Jack White Doesn't Feel Like Talking About It

Jack White once said that back in The White Stripes days, you could tell if he was having a good time if he ended his set with a cover of the traditional American song "Boll Weevil."  I once saw The White Stripes back to back (well, there was a Friday in between but let's not quibble) at two very different venues. One was an impersonal college basketball arena with a makeshift stage and passable acoustics. The other was a Hard Rock Live, which is like the Marriott of music venues. (They're all the same, but comfy for what they are.) You can probably guess which night got the "Boll Weevil" finish. I still have happy memories of Jack pleading "well Meg and I/we're just looking for a home." 

On Saturday night, Jack White abruptly stopped his set a Radio City Music Hall after 45 minutes. This was a much less charming way of showing his displeasure. People waited 20 minutes for an encore until the house lights came out. People were upset. Conspiracy theories abounded about White's displeasure with the crowd's energy levels and the venue's sound.

He didn't mention the Saturday debacle once on stage the next night. In fact, he barely addressed the audience at all. Which is odd, because he's often quite chatty. Now, we can play armchair psychologist and wonder if White had something to prove on Sunday or if he had yet more aggression to release against the scalpers who ransacked his presale and NPR-loving fans who would not give it up properly, but dude was on fire. He pushed his backing band to play already aggressive solo cuts like "Sixteen Saltines" so fast that his voice could barely keep pace.

White has famously been playing with two separate bands on tour, a more MC5/Stooges-style all-male rock group called The Buzzards and a country-friendly all-female group called The Peacocks. We got the Peacocks last night, dressed in the country-goth opium den stylings that the boss prefers. Though his White Stripes catalog is a holy text to rock fans, White gleefully rearranged several of his most beloved songs last night, turning "Hotel Yorba" into a fiddle-led barnyard waltz and adding layers of distorted viola, keyboards and steel guitar on to "I'm Slowly Turning Into You," an already outraged song that turned in to something like a wall of disgust for five minutes last night. 
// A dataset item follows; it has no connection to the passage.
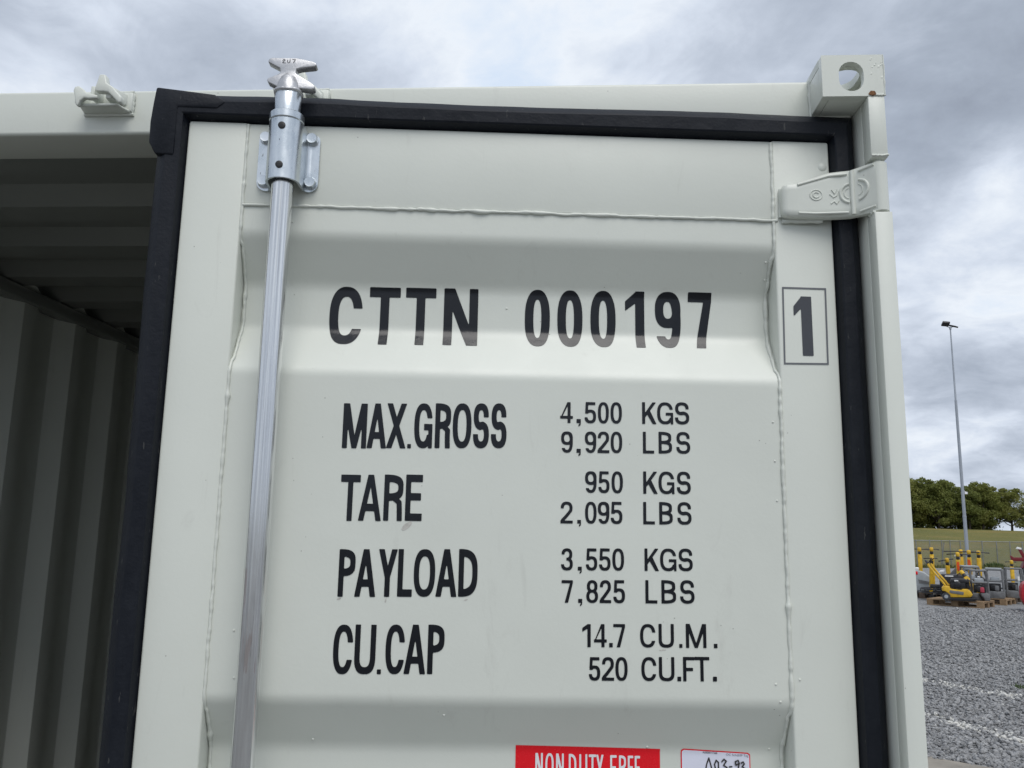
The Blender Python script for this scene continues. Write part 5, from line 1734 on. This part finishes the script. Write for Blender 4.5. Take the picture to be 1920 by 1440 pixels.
PROTO = []
for k in range(5):
    tr, cr = tree_meshes(40 + k)
    o = tr.build('trunk', BARK, None, angle=60)
    me = o.data
    bpy.data.objects.remove(o)
    PROTO.append((me, cr))
g = np.random.default_rng(3)
tx = []
x = 33.0
while x < 75:
    tx.append((x, 104.0 + g.uniform(-1.2, 1.2)))
    x += g.uniform(1.35, 1.9) if x < 51 else g.uniform(1.7, 2.4)
x = 34.2
while x < 55.0:
    tx.append((x, 107.4 + g.uniform(-1.2, 1.2)))
    x += g.uniform(1.4, 2.0)
for k, (x, y) in enumerate(tx):
    ht = float(np.interp(x, [33, 43.7, 45.5, 49, 51.2, 53.7, 56.2, 75], [6.6, 6.4, 5.8, 5.75, 5.65, 5.5, 5.1, 5.0])) * g.choice([0.92, 0.97, 1.0, 1.03, 1.07])
    ords = ['first', 'second', 'third', 'fourth', 'fifth', 'sixth', 'seventh', 'eighth', 'ninth', 'tenth']
    fr = sorted(q[0] for q in tx if q[1] < 106.2)
    MAST_X = 49.9                      # where the mast stands in front of the row
    if y > 106.2:
        lab, grp = 'olive tree of the back row, seen through the front row on the bank', 'olive trees of the back row on the bank'
    elif x < 43.0:
        lab, grp = 'olive tree of the bank row hidden behind the container', 'olive trees behind the container'
    elif x > 58.0:
        lab, grp = 'gappy olive tree of the bank row further right than the red tank', 'gappy trees further right on the bank'
    elif x < MAST_X:
        n_ = sum(1 for q in fr if x < q < MAST_X)
        lab, grp = ords[n_] + ' olive tree left of the lamp mast, front row on the bank', 'olive trees along the grass bank'
    else:
        n_ = sum(1 for q in fr if MAST_X <= q < x)
        lab, grp = ords[n_] + ' olive tree right of the lamp mast, front row on the bank', 'olive trees along the grass bank'
    t = thing('tree', lab, 'tree', (x, y, hill(x, y) - 0.05), grp)
    t.rotation_euler = (0, 0, g.uniform(0, 6.283))
    s = ht / 5.7
    t.scale = (s * g.uniform(0.95, 1.2), s * g.uniform(0.95, 1.2), s)
    me, cr = PROTO[k % 5]
    for nm, m_ in (('trunk', me), ('crown', cr)):
        o = bpy.data.objects.new(nm, m_)
        COL.objects.link(o)
        o.parent = t
# low undergrowth between the trunks on the left of the row
g2 = np.random.default_rng(9)
k = 0
x = 34.0
while x < 52.5:
    V = []
    n = 700
    c = np.stack([g2.normal(0, 0.75, n), g2.normal(0, 0.55, n), np.abs(g2.normal(0.2, 0.95, n))], 1)
    u_ = g2.normal(0, 1, (n, 3)); u_ /= np.linalg.norm(u_, axis=1)[:, None]
    w_ = np.cross(u_, g2.normal(0, 1, (n, 3))); w_ /= np.linalg.norm(w_, axis=1)[:, None]
    s = g2.uniform(0.09, 0.17, n)[:, None]
    V = np.stack([c - u_ * s, c + w_ * s * 0.7, c + u_ * s, c - w_ * s * 0.7], 1).reshape(-1, 3)
    o = link('shrub', raw_mesh('shrub', V, np.arange(len(V)).reshape(-1, 4), LEAF), smooth=False)
    y = 105.5 + g2.uniform(-1, 1)
    o.location = (x, y, hill(x, y) - 0.05)
    tag(o, 'low leafy shrub among the trunks on the bank', 'shrub', 'low shrubs under the trees')
    x += g2.uniform(1.2, 1.9)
"Dead Leaves and The Dirty Ground" began with White at an organ (clearly tuned to a setting called "spooky"), until halfway through he looked at his band and yelled "faster." He then grabbed a guitar and turned what was already one of his most Black Sabbath moments into what felt like a giant fist of anguish pounding the audience in to submission. This might have been done out of spite, but it was in arguably a more crowd-pleasing way for White to deal with his anger.